London set the stage for the 2012 Olympic Games: Two weeks of amazing feats of strength, athletics, endurance and skill. What a spectacle!
While the games are now history, the excitement in London has not ended. The city is now preparing for another 11 days of awe-inspiring athleticism, as the Paralympic Games are coming.
Aug. 29 through Sept. 9 the world will once again look to London as it hosts the worlds best athletes with disabilities. Slated to be the largest edition of the games yet, an estimated 4,200 athletes from 165 countries will compete for the gold, including more than 220 from the United States.
The Paralympic Games are the second-largest sporting event in the world behind the Olympic Games. The games are primarily for athletes with physical and visual disabilities. Events this year will include swimming, track and field, table tennis, archery, goal ball, wheelchair basketball, rugby and tennis.
Adaptive and Paralympic sports were developed as a rehabilitative tool for soldiers who suffered disabilities in World War II. It was found that adaptive sports were a highly effective technique for physical and psychological recovery. Paralympic sports grew slowly over the next 50 years and have evolved from a veterans-oriented movement to a civilian-led, more comprehensive sport movement that is rapidly growing.
Turnstone Center for Children and Adults with Disabilities introduced adaptive sports to northeast Indiana in 1996 and is now one of the largest Paralympic sports clubs in the United States and a leader in Paralympic sports. In the last 16 years, the sports program at Turnstone has grown to more than 150 participants in wheelchair basketball, soccer, tennis, sled hockey, fencing, kayaking, archery, goal ball and, coming soon, rowing. Turnstone athletes live in many communities of northeast and central Indiana and northwest Ohio.

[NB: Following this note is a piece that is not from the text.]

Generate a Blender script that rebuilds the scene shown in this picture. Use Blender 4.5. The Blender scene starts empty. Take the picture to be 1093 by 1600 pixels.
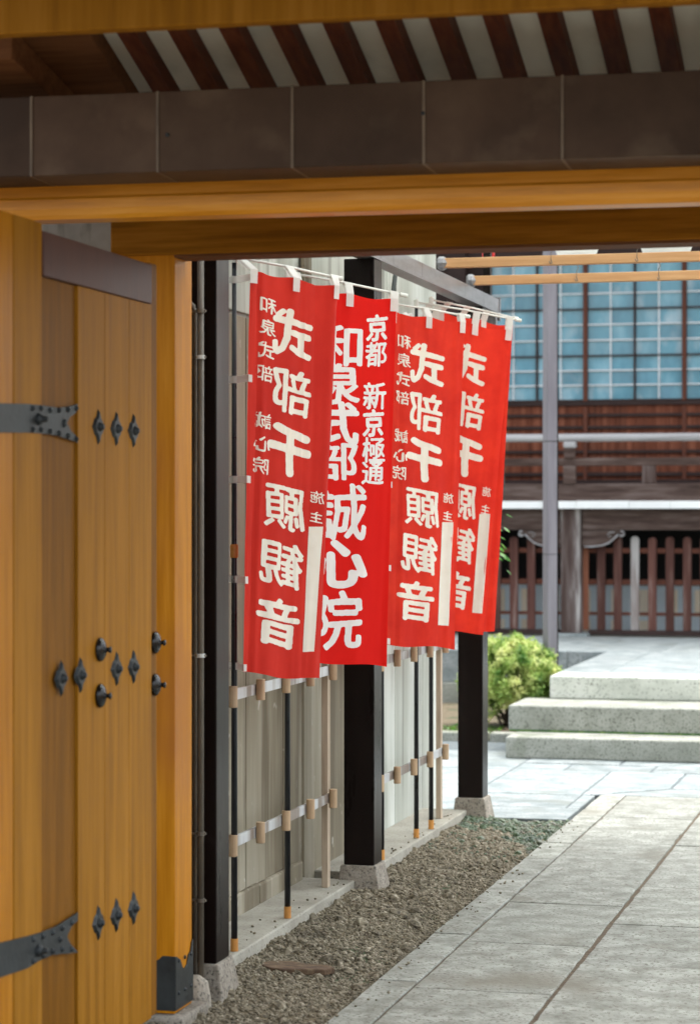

Participation in sports is as important to the emotional and physical health of people with disabilities as it is to those of us without disabilities. Exercise ensures ongoing health and wellness, vital to people with mobility limitations. Athletes with disabilities enjoy the thrill of competition just as everyone else. Parents of athletes with disabilities sit on the sideline and cheer just as loudly as those parents in our high school gyms, tracks and soccer fields.
Turnstone is that first step to introducing adaptive sports to people in the area with physical disabilities and working toward helping to grow Paralympic sports in the United States.
So tune back into what is going on in London and follow Team USA. And cheer for our own local athlete, former Fort Wayne resident and Homestead High school graduate Noah Yablong, a member of the USA wheelchair tennis team. We watched Noah get on the tennis court for the first time more than seven years ago. We are extremely proud to say that we have been part of his journey to London.
To follow the games, visit Paralympics.org, U.S. Paralympic on Facebook, Twitter and YouTube. In addition to the online content, NBC Sports Network will broadcast game highlights.
Let the games begin. They will inspire you.